Подъезжаем к Киеву. У самого перрона поезд вдруг резко затормаживает, с полок сыплются вещи. Жара страшная. Выходим с Шостаковичем на платформу, решаем пообедать: впереди, у паровоза, накрыты столы с обедами. Идём вперед, вдруг вижу: под одним из вагонов лежит отрезанная колесом женская нога в калоше, кругом кровь. Теперь причина торможения ясна: работали асфальтщицы, одна замешкалась. Раненую унесли, про ногу забыли. Стараюсь заслонить от Шостаковича неприятную картину, отвлекаю разговорами, но напрасно: он явно уже заметил отрезанную ногу. Садимся за стол, горячие щи и котлеты в рот не идут, в глазах нога. Кругом страшная духота, но оба молча доедаем всё и запиваем компотом из сухофруктов. Неприятный обед, не то что в венском Гранд-отеле.

Д.Д. Шостакович на приёме у президента Австрии Теодора Кёрнера

Г.В. Александров о Шостаковиче, позднее, у себя на даче: «Какой чудесный, обаятельнейший человек! Я себе почему-то таким Чайковского представляю (в то время Александров готовился снимать художественный фильм о Чайковском). Актёр – исполнитель Чайковского должен много взять у Шостаковича! На всю жизнь запомнил Дмитрия Дмитриевича в эвакуации: стоит на перроне растерянный, с двумя авоськами в руках, а в авоськах – что бы вы подумали? Его маленькие дети, в одной авоське сын, в другой – дочка».

В Вене нас много фотографировали. На всех официальных снимках Шостакович один и тот же: изобильно приветливый, неловко изображающий любезность и даже почтительность. Особенно выразителен он на приёме у президента Кёрнера: детски застенчивая улыбка, прихотливо сложившиеся на мокром лбу локоночки, вид растерянный, почти угодливый.

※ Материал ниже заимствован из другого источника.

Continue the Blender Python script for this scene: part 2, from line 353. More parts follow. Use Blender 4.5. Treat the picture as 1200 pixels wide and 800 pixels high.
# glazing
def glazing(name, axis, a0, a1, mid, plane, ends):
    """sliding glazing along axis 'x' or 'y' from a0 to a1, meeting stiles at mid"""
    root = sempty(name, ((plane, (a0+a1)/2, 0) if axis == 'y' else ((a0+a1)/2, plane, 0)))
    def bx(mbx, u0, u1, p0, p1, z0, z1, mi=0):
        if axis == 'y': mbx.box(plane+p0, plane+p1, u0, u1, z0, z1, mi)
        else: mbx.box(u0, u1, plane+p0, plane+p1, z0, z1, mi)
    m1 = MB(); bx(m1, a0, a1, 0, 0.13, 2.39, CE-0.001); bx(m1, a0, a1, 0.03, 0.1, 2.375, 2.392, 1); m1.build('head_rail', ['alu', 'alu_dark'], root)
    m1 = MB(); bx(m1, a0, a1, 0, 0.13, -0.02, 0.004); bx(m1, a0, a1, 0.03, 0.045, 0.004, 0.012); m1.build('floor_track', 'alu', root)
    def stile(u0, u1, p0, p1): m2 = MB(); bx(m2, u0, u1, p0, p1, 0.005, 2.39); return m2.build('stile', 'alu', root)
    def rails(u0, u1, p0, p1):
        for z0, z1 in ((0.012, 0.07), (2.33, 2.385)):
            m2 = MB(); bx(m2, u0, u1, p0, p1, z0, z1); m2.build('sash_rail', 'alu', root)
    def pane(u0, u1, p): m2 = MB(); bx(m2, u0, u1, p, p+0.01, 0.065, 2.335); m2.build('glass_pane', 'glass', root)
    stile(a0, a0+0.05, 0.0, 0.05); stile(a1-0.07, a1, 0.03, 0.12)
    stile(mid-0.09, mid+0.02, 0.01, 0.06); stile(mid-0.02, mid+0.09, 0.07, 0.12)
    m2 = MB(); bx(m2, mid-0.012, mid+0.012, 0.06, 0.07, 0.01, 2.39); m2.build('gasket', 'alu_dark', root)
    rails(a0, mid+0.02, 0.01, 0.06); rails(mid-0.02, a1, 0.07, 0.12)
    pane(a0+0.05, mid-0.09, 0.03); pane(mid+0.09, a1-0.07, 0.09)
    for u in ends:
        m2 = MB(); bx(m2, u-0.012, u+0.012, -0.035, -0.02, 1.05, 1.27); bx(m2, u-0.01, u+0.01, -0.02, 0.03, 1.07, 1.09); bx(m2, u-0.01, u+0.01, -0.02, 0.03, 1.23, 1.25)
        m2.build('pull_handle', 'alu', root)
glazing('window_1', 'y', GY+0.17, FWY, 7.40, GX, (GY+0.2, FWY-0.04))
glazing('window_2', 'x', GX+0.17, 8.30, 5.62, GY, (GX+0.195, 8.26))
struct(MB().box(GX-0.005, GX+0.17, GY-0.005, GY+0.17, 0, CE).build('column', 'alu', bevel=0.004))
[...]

Перед расставанием прошу его надписать на память одну из карточек. Почерк Шостаковича много оригинальнее его внешности: удивительный, необычный. Смесь барокко с готикой. Горизонтальность нигде не выдерживается, извилистые буквы то лезут вверх, то крутым водопадом срываются вниз. Похоже на нотопись. Такой почерк поёт сам собой, независимо от содержания написанного. Почерк человека необыкновенного, способного писать музыку, детски ясную и дьявольски сложную, при этом всегда оставаясь самим собой. Старик Гольденвейзер, идеалом которого была толстовская простота, напишет о Шостаковиче потом в дневнике не без раздражения: человек умный, но не очень ясный.